▶ [Task requirements]
Starting with the first line of the data below, copy each line up to and including the one containing "from math import radians, sin, cos, pi, sqrt". Pictures stay out.

▶ [Provided material]

-*-*-

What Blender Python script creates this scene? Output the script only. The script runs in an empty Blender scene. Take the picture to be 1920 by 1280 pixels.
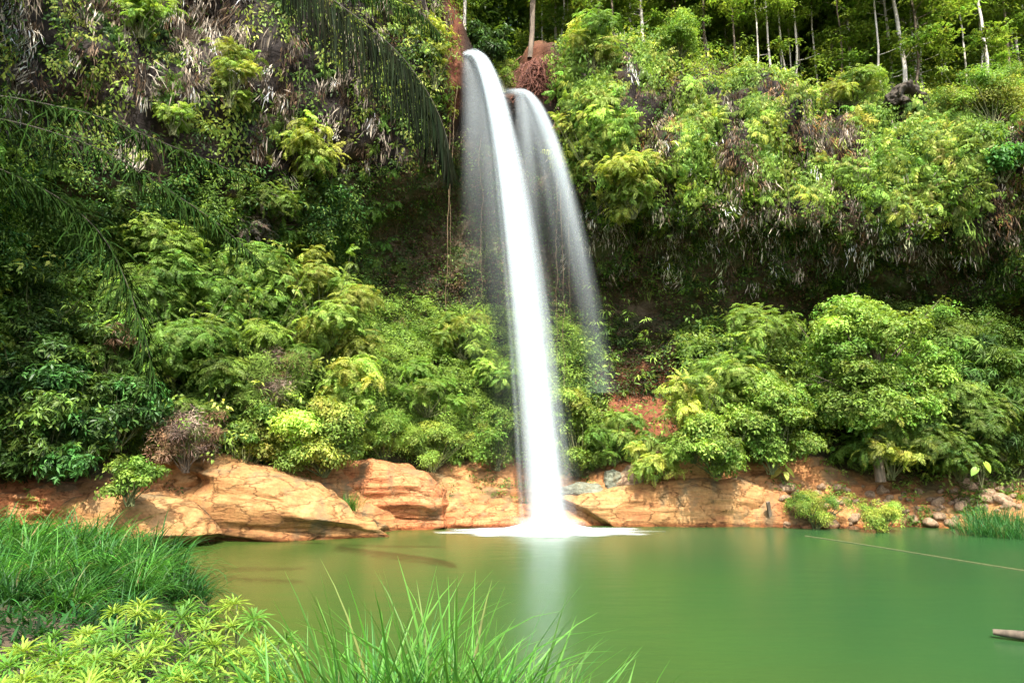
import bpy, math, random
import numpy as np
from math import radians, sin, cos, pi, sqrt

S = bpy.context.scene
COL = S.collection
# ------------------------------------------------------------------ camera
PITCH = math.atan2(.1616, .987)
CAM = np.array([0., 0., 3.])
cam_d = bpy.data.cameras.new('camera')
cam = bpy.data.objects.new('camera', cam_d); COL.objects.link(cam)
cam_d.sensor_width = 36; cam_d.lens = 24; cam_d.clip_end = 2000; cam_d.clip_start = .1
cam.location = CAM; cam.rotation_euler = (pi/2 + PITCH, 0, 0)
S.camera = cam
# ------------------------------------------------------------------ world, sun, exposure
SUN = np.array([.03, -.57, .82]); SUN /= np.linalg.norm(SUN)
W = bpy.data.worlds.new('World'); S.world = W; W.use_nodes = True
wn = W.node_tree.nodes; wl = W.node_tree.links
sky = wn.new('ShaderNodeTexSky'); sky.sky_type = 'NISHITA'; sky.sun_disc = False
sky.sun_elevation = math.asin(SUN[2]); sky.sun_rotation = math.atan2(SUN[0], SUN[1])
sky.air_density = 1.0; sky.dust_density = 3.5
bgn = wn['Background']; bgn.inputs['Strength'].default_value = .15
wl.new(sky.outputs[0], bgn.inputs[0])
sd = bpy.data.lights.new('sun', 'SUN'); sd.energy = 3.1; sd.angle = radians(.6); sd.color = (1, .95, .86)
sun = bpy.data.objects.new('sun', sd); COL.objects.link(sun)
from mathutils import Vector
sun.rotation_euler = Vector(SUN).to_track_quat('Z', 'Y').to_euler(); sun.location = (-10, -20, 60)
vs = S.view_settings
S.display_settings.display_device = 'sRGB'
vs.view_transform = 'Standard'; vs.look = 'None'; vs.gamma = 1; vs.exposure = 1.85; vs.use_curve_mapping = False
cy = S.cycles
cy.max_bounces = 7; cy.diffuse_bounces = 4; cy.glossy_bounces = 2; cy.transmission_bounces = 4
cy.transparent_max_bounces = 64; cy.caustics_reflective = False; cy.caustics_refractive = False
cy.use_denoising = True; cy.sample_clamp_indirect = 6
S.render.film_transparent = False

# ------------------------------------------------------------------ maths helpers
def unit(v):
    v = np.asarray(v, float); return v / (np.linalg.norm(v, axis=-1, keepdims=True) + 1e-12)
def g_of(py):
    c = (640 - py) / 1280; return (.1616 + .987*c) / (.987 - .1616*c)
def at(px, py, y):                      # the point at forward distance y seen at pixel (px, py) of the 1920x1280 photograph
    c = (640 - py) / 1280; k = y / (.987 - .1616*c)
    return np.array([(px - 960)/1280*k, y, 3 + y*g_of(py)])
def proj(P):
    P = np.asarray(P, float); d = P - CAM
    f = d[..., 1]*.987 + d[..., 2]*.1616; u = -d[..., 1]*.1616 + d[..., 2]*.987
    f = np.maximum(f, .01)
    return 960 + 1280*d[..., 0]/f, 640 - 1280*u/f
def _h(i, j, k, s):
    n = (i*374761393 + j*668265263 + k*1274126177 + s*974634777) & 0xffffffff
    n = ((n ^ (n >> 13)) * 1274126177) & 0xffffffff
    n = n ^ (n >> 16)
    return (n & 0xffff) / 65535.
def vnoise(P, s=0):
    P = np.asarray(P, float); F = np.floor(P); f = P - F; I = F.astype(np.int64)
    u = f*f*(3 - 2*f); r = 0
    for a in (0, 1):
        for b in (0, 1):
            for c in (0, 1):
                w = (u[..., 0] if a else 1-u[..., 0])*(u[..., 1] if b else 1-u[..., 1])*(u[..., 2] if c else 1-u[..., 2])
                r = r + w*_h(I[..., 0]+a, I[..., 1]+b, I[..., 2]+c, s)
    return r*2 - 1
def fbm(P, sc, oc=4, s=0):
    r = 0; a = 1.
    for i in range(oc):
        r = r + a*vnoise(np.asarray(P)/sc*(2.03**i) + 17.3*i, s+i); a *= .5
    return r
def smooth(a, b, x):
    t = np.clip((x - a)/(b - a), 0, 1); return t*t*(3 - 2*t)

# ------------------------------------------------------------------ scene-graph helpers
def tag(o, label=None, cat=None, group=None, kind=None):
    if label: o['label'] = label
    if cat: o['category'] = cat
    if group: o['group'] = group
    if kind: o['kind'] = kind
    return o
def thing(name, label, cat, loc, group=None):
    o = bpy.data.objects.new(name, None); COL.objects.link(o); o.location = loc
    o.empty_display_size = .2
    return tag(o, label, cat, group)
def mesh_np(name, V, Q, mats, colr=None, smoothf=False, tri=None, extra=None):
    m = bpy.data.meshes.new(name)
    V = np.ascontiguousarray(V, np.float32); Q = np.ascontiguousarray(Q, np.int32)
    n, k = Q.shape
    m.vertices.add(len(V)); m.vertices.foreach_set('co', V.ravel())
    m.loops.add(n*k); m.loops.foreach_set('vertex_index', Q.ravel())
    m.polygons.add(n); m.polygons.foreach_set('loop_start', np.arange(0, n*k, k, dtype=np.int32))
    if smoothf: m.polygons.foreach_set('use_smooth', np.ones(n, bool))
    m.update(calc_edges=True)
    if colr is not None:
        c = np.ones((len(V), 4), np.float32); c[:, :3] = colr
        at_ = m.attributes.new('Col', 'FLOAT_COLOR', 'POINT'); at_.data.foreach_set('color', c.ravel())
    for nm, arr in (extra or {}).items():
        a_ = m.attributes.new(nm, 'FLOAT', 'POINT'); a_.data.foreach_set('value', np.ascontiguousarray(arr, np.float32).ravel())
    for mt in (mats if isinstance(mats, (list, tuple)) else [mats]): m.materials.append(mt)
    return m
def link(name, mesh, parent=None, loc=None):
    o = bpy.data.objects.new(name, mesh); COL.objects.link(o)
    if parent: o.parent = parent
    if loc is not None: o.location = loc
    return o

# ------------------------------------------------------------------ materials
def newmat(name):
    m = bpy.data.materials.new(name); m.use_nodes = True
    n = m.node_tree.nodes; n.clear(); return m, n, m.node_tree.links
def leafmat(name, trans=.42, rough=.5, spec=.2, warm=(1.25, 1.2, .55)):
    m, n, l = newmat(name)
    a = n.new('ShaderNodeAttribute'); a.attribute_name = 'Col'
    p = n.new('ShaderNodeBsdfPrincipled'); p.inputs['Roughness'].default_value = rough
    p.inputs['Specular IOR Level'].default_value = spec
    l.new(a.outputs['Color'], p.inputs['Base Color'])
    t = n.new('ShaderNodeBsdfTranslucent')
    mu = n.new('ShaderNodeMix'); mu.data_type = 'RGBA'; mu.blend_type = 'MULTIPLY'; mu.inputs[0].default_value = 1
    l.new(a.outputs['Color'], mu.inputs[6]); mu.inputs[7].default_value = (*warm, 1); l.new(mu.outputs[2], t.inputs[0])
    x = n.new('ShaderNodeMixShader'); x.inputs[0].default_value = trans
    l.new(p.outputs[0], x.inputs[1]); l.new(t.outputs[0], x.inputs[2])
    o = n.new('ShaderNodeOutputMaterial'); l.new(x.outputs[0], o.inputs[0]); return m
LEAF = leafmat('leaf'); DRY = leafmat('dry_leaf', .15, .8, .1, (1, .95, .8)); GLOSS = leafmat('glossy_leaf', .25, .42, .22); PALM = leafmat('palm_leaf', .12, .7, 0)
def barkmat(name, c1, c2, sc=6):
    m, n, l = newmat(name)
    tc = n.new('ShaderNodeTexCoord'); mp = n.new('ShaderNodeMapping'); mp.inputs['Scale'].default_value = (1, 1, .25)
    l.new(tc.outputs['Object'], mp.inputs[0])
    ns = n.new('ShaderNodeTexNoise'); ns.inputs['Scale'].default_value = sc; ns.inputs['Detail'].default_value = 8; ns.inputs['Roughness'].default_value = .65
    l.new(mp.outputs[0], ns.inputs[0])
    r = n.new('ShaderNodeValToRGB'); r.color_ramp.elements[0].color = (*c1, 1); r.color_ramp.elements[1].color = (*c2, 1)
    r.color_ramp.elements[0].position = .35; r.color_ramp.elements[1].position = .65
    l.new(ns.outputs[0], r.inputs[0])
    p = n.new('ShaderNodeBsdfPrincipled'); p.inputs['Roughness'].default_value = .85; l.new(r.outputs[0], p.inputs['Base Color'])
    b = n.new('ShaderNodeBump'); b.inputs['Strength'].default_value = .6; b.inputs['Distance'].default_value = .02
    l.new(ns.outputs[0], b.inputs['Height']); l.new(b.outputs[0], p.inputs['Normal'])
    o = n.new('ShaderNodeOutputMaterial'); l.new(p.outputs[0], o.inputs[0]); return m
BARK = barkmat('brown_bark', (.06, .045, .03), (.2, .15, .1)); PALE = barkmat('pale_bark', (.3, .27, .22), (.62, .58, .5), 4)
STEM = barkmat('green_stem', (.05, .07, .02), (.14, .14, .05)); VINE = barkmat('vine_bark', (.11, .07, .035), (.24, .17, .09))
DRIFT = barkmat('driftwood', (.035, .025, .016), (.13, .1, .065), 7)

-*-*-

▶ [Result for this exercise]
What Blender Python script creates this scene? Output the script only. The script runs in an empty Blender scene. Take the picture to be 1920 by 1280 pixels.
import bpy, math, random
import numpy as np
from math import radians, sin, cos, pi, sqrt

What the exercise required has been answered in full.